I might be in the minority here, and I don't want this post to offend - but as a husband and aspiring grad student, I feel I can relate to your situation.
However, I can't speak to your specific circumstances. I can say that there's no way I'd personally ever consider a LDR with my
wife while I attended graduate school. My wife also works in a specific industry that's limited to certain areas of the country. This was one of the very first things I discussed with her when I decided an MBA was something I wanted to pursue. Where could she find a job she liked? Where would she happy living? I then tailored my school selections with that in mind. It sounds like you're well past that point now (congratulations on your Chicago admit - a serious accomplishment).
While from the information you've given, it seems like your spouse is being pretty close minded about find a new job in a city the size of Chicago, it also seems a bit unfair to me to uproot her a third (!) time, because
you applied to a school in an area she wasn't interested in going. If she told you she was ok with it, and then changed her tune once you were admitted - I'll retract that as it changes everything.
As my wife and I plan for a move to NYC from a suburb of Dallas, it's becoming pretty clear that this is going to be a lot harder on her than it is on me. She's leaving a job she loves to be thrown into a big city she's unfamiliar with. I'll be surrounded by like-minded students and opportunities to meet new people. She has no guarantee of finding a job she'll enjoy - where as I basically show up and I'm set. She'll continue working while I (potentially) have a life-changing experience. And a few years later I'll probably uproot her again as I pursue full-time employment.

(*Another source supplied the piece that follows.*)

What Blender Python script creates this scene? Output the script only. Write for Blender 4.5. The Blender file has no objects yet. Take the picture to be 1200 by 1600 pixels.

In closing, if I were you, and you couldn't convince your wife to move to Chicago (and bear in mind, you'll likely be moving again after graduation unless you decide to stay in and find a job in Chicago), I wouldn't attend. There's always next year - and there's no way I'd jeopardize my marriage over two years of schooling, when a little compromise would let me have my cake and eat it too. Maybe not what you wanted to hear, and much longer than I anticipated - but hopefully some useful perspective for you. Best of luck with your decision!